>> START Given data

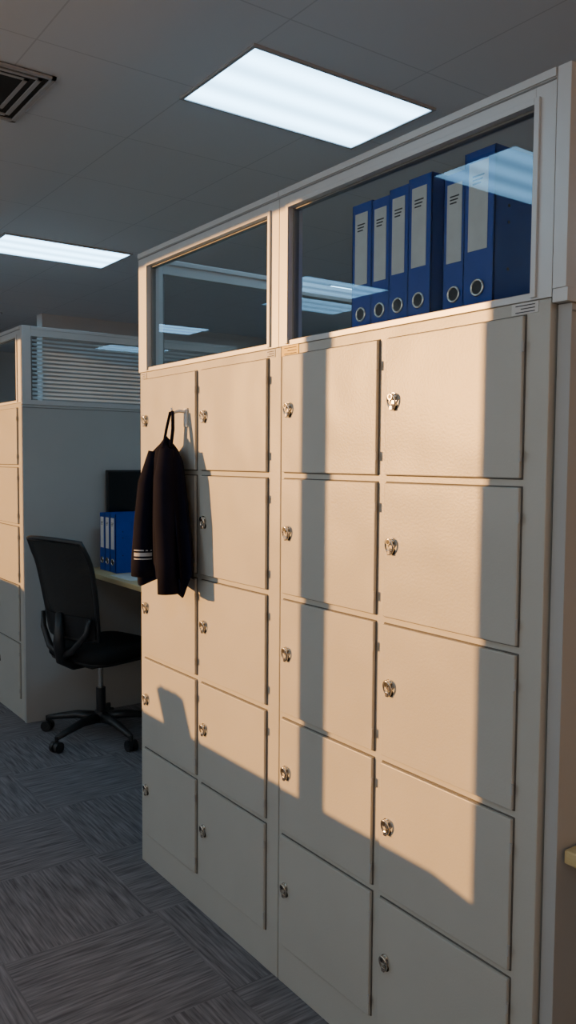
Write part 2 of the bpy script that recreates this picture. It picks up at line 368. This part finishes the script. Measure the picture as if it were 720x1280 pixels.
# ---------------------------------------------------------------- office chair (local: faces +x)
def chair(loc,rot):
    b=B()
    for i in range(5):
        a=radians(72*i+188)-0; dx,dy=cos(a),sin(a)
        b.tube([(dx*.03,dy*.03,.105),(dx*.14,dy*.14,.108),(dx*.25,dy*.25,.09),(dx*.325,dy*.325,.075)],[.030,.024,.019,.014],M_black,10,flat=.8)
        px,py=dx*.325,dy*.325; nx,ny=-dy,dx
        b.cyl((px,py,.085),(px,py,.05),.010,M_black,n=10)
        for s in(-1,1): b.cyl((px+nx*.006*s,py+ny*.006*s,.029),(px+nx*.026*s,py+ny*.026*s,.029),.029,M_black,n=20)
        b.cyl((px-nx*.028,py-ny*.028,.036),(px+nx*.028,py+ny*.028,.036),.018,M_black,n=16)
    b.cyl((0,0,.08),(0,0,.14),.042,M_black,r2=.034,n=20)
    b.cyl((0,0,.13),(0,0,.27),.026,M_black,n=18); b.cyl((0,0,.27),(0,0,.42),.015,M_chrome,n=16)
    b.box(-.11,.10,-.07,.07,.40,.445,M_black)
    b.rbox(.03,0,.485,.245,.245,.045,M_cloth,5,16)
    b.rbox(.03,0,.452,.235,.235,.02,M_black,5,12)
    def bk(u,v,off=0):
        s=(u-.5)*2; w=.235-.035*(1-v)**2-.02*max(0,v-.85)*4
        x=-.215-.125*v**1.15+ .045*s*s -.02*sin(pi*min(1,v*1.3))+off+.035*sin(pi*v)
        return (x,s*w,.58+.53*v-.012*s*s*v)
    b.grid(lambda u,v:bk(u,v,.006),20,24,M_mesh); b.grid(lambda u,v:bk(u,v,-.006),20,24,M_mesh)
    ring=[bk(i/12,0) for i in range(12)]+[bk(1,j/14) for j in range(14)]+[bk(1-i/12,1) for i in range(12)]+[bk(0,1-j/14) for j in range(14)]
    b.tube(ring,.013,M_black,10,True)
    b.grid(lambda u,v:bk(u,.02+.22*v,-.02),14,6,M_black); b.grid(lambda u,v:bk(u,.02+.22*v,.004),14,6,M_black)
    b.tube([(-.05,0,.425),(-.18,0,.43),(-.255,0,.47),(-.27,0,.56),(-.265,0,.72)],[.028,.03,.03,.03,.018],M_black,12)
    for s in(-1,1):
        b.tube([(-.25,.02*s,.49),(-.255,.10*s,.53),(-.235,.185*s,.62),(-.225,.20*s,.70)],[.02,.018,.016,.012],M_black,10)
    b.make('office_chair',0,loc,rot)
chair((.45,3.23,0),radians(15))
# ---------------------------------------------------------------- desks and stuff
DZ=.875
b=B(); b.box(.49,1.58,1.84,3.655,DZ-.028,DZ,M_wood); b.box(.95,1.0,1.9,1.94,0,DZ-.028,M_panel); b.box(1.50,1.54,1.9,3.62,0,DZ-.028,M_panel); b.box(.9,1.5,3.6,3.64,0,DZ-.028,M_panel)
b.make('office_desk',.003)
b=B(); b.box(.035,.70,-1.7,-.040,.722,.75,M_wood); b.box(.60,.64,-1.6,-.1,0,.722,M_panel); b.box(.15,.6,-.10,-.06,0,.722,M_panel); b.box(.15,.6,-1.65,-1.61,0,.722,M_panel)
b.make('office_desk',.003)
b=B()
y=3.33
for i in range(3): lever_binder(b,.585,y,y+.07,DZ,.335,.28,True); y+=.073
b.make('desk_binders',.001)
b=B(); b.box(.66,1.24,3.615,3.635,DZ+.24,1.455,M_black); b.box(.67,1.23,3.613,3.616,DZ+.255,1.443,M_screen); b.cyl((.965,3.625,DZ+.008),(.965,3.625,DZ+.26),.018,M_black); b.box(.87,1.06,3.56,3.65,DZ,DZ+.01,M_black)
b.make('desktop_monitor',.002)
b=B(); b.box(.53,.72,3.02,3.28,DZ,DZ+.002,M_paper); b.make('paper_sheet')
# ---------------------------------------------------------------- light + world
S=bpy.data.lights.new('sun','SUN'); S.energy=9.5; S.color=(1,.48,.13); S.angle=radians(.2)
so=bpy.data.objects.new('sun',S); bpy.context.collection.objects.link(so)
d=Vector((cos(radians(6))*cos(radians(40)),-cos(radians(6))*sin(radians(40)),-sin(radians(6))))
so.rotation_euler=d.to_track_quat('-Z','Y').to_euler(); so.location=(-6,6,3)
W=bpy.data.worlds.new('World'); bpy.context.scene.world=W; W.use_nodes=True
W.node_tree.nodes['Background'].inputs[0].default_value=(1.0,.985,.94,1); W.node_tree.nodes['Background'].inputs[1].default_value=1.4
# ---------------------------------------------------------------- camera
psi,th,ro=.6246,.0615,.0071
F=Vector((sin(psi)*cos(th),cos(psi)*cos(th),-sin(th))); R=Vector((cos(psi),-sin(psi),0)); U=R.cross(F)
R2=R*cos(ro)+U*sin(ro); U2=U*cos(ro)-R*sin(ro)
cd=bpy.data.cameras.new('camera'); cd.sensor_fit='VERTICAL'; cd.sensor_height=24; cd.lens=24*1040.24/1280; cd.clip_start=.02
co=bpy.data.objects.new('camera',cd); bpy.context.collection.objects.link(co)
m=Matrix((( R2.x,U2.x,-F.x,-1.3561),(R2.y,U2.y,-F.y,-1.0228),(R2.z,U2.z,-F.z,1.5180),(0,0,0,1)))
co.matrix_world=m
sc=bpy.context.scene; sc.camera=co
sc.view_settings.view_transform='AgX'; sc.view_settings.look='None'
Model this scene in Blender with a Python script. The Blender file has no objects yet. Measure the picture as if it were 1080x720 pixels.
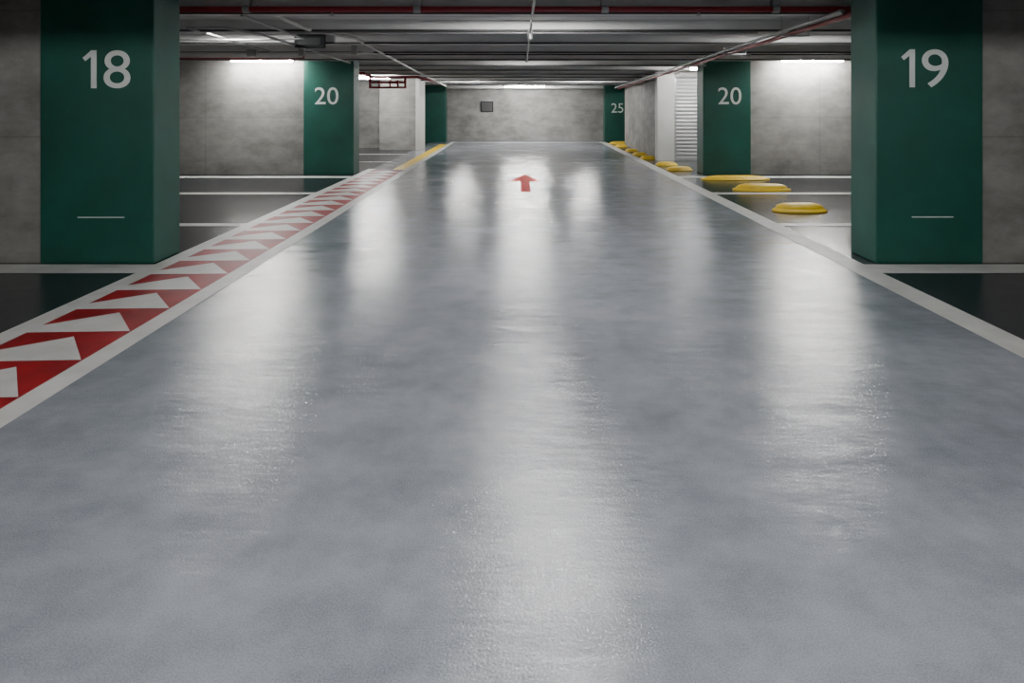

>> END Given data

§ Exercise directions
Collect every line with the string "pixels" from the records, and copy each.

§ Exercise result
Write part 2 of the bpy script that recreates this picture. It picks up at line 368. This part finishes the script. Measure the picture as if it were 720x1280 pixels.
Model this scene in Blender with a Python script. The Blender file has no objects yet. Measure the picture as if it were 1080x720 pixels.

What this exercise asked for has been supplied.